Home News So What 10 o’clock? Board Was Not Ready to Vote Anyway

So What 10 o’clock? Board Was Not Ready to Vote Anyway

136
0
SHARE

Abruptly ending last night’s School Board meeting at 10 o’clock — 3 snappy hours after it started — was like calling off a family picnic as the entrées arrived.

The fat moment was just ahead, but it would be denied.

President Scott Zeidman tidily runs Board meetings as if he is double-parked and two cops are cycling toward him.

A hundred and eighty minutes of preliminaries had been covered. Next up was the much-anticipated budget cuts vote.

But to the surprise of the thinning crowd in Council Chambers, the unhistorically magic hour of 10 rolled into room like an unfed biker in a kvetchy mood.

The 10 o’clock hour was as rich with irony as burgundy crushed velvet.

A Matter of Timing

As the unheard chime rang, Mr.
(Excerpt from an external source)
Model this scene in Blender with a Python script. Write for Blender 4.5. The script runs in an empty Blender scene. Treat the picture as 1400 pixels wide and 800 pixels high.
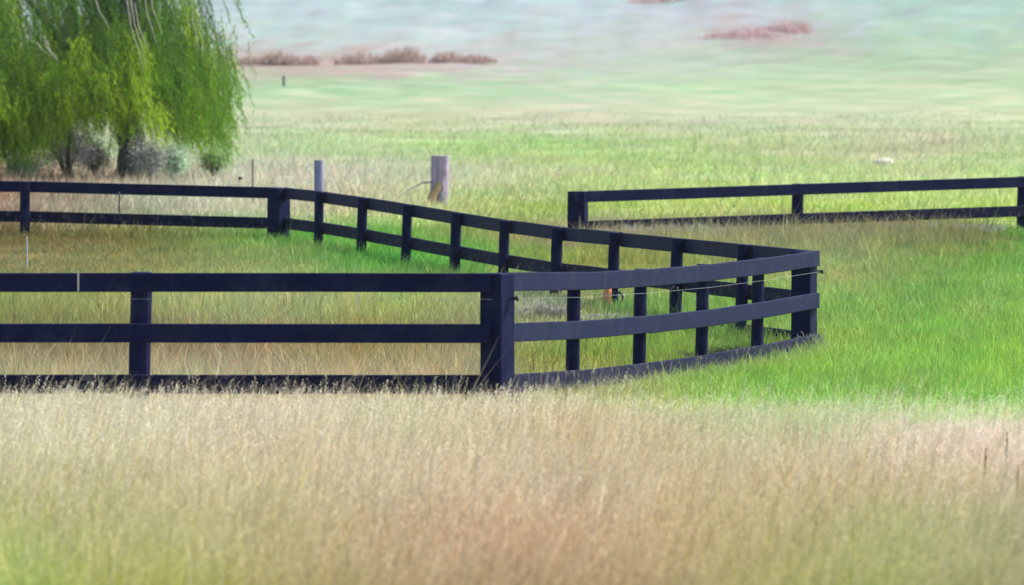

Zeidman promptly called off the Meeting of the Year.

The School District’s agreement with the city says that penalty fees will be applied if Board members stay for a nightcap past the witching hour.
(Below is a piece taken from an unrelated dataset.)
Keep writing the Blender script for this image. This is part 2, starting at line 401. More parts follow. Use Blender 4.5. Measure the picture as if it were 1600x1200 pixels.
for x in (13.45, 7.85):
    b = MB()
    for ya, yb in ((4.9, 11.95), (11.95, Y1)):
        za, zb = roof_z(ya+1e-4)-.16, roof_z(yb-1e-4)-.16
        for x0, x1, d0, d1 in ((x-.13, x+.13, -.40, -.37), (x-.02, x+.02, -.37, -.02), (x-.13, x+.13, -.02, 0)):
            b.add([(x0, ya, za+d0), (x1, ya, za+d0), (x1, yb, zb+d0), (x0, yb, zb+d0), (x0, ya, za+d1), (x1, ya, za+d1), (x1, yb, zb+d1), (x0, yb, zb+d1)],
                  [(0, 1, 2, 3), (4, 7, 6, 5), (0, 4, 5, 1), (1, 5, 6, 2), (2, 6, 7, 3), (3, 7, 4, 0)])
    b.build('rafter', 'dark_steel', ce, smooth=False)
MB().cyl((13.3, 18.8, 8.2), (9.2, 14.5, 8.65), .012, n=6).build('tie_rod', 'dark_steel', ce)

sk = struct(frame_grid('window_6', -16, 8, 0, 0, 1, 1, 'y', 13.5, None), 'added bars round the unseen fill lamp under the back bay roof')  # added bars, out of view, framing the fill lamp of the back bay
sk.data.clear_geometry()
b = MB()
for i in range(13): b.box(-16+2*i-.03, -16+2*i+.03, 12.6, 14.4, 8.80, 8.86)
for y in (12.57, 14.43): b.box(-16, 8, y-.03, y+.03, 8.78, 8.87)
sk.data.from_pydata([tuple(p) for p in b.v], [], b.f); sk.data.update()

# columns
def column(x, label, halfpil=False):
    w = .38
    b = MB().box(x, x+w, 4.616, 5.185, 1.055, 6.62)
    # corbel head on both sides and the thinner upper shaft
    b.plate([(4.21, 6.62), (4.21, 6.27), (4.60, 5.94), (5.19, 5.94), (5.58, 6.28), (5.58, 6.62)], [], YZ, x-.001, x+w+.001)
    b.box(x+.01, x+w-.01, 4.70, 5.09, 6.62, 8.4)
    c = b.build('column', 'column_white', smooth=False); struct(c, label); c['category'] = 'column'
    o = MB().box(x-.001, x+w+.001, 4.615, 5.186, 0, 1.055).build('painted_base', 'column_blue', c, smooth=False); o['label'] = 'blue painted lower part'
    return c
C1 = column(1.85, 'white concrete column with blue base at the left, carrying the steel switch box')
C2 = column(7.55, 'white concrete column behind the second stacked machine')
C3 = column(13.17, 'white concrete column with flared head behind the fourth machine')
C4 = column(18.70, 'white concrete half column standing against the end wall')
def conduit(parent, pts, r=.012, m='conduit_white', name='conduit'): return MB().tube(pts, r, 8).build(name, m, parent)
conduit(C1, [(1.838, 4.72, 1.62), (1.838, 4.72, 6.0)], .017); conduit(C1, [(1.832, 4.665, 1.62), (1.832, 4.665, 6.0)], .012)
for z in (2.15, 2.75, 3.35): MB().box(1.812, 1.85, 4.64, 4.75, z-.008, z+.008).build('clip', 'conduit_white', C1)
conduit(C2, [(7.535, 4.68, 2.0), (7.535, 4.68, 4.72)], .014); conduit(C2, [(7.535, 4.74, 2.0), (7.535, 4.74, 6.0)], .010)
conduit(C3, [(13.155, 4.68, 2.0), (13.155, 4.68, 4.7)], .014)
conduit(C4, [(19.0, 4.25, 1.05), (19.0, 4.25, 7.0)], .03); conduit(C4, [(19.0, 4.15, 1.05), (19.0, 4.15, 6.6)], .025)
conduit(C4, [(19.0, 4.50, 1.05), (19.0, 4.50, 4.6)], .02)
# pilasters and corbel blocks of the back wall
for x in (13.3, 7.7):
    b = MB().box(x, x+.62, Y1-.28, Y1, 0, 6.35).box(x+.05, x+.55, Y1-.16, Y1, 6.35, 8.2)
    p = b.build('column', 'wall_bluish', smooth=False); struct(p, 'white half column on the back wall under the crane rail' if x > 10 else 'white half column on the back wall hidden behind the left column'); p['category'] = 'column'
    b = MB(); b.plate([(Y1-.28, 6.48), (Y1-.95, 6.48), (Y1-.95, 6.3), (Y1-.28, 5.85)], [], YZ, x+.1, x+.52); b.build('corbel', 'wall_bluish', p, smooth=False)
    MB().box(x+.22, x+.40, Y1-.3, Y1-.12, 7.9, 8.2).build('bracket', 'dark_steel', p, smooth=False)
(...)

“I don’t know how much it would have cost to stay later,” Mr. Zeidman said, “but I certainly am not going to spend any money when I have to cut budgets.

“We moved to Council Chambers to make it more convenient for everybody. The last thing we want to do is start paying an hourly rate so we could be more comfortable.
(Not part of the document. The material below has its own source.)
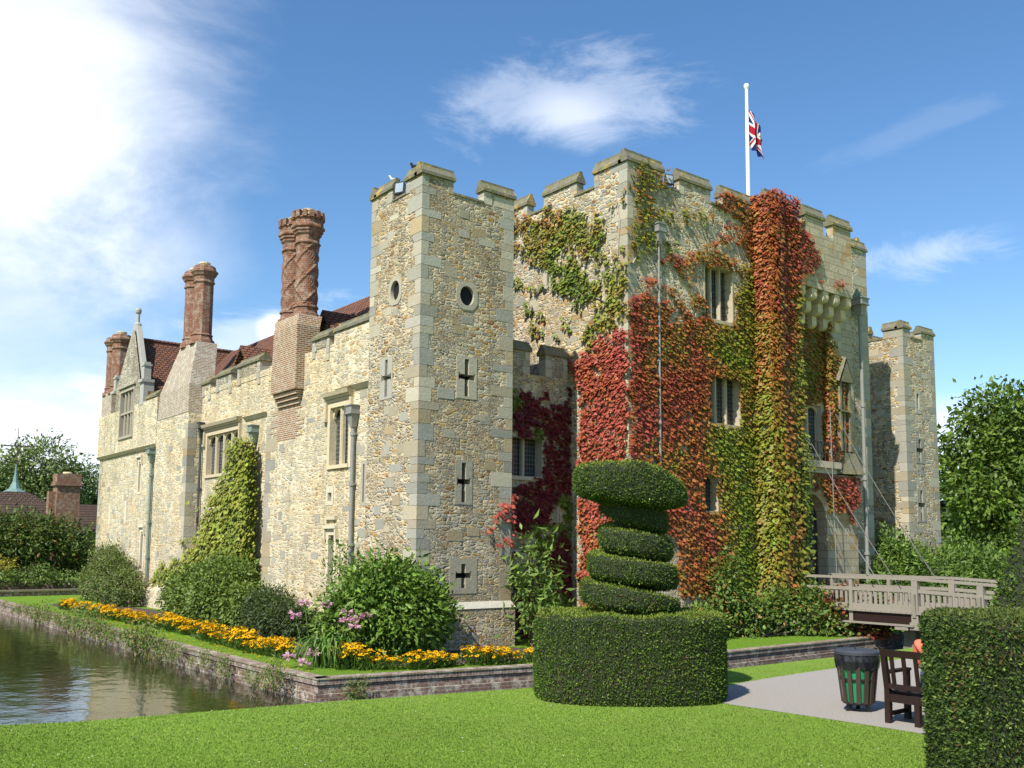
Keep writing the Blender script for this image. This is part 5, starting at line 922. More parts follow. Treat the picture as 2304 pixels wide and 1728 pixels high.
# trees
tree('broad_tree', 'tall dense dark green tree at the right edge beyond the castle', (86, 38, 0), 17, [(-2.5, 0, 14.0, 2.6, 2.6, 2.0), (1.5, 0, 14.6, 2.4, 2.4, 1.7), (-4, 1, 11.4, 2.6, 3, 2.0), (.5, -1, 11.6, 3.2, 3, 2.2), (4.6, 0, 13.0, 2.8, 3, 2.6), (-5.2, 0, 8.6, 3.0, 3, 1.9), (-1, -1.4, 8.8, 3.0, 2.6, 1.9), (4, -1, 9.4, 3.4, 3, 2.4), (8.5, 1, 11, 3.6, 3, 4.0), (-4.6, -1, 5.6, 4.2, 3, 2.0), (1, -1.5, 5.8, 3.8, 3, 2.2), (6.5, -1, 5.4, 4.4, 3, 2.6), (-1, 0, 2.8, 6.5, 3.6, 2.4), (7, 0, 2.6, 5.5, 3.6, 2.4), (-7.4, 0, 7.4, 1.5, 1.6, 1.2), (0, 1, 8, 4.5, 1.5, 5)], 38000, .45, (.05, .1, .012), (.17, .24, .032), 201, .7, aspect=.6, shell=.72, clump=16)
tree('distant_tree', 'lower tree filling the gap between the east tower and the tall tree', (105, 54, 0), 10, [(0, 0, 5, 6, 5, 4.6), (-5, 0, 4, 5, 4, 4), (6, 0, 4.6, 5, 4, 4.4)], 9000, .5, (.045, .09, .016), (.1, .17, .03), 202, .4, clump=12)
tree('light_tree', 'feathery light green tree behind the brick chimney on the left', (22.0, 108, 0), 14, [(0, 0, 10.2, 3.6, 3.5, 2.9), (-3.4, 0, 8.6, 2.8, 2.8, 2.4), (2.8, 0, 8.4, 2.6, 2.6, 2.3), (0, 0, 6, 4.5, 4, 3.3), (-5.5, 0, 6, 3, 3, 2.6)], 15000, .4, (.12, .17, .04), (.22, .28, .09), 203, .35, aspect=.5, clump=10, shell=.5)
tree('dark_tree', 'darker green tree touching the far left corner of the castle', (28.0, 112, 0), 12, [(0, 0, 8.4, 2.8, 3, 2.4), (2.6, 0, 6.5, 3, 3, 3), (-.5, 0, 5, 3, 3, 3)], 9000, .36, (.045, .1, .015), (.12, .19, .035), 204, .35, aspect=.5, clump=10)
tree('edge_tree', 'darker tree at the left edge of the view behind the spire', (16.0, 104, 0), 10, [(0, 0, 7.0, 3, 3, 2.6), (-2.5, 0, 5.5, 3, 3, 2.6)], 6000, .36, (.06, .11, .02), (.14, .2, .04), 205, .3, clump=10)
tree('rhododendron', 'large dark rounded rhododendron across the end of the moat', (11.9, 66, 0), 5.5, [(0, 0, 2.1, 2.8, 2.5, 1.9), (2.6, 0, 1.8, 2.4, 2.2, 1.7), (-1.6, -.5, 2.3, 2.0, 2, 1.4), (4.8, 0, 1.3, 1.8, 2, 1.3), (1.2, -.5, 2.8, 1.9, 1.6, 1.0), (-3.5, 0, 1.7, 2, 2, 1.6)], 22000, .26, (.05, .09, .014), (.14, .19, .03), 206, .25, aspect=.4, clump=9, tip=((.3, .16, .04), .04))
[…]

“It sends the wrong message:

“‘I am going to cut you, but by the way, it’s kind of a cool room. So what is $75 an hour or $50 an hour or a hundred dollars an hour? You know what? I have got all the money in the world.’”

The Other Reason

That may have been the governing reason Mr. Zeidman waved the stop sign, but there was another huge influence.

Around 9:30, “when I looked at my other Board members,” he said, “I realized we were not going to get a vote on cuts.”

For Mr. Zeidman, it was an uncluttered decision. The agreement, he explained, says the School Board must vacate Chambers by 10, regardless of whether the meeting starts in late afternoon or early evening. Ten is the line.

“I don’t remember the details of the agreement,” Mr. Zeidman said.  “But even if the fee is a nominal number, I just couldn’t stomach…

“It was not as if we had more work to do. We finished everything we had to do — but the budget cuts.”

Thinking ahead, Mr. Zeidman walked down the dais late in the meeting to determine whether members were eager for a same-night pivotal vote. First, he consulted Karlo Silbiger. “‘Are you ready to vote?’ I asked him. He said something to the effect of ‘I think I need more time.’

“I had already looked at Pat (Siever). My read on her, right or wrong, was that she needed more time.

“I could tell from Steve (Gourley) he wasn’t comfortable with everything at this point.

“That meant, in my opinion, and my job is to gauge how it’s going to work, that we had at least three, if not four or five people, who hadn’t made up their minds yet.”

Mr. Zeidman said his colleagues’ attitude influenced him to call it a night as much as the rental fee.

“If I knew I had a vote coming, maybe I could have stomached spending the extra money, and I would have written a check to the District for that amount.

“But I wasn’t going to incur the additional expense only to have people say ‘I need more information.’”

Anticipating the central question of the day, Mr.  Zeidman said: “Any cuts we make can be rescinded.

“I can’t predict the future. But there is a reasonable chance that next week we will institute a number of cuts. I can’t tell because we haven’t voted yet. If and when we reach some sort of labor accord with some sort of concessions to give that money back, it will not go into our pockets but it will be used to rescind as many cuts as we can.”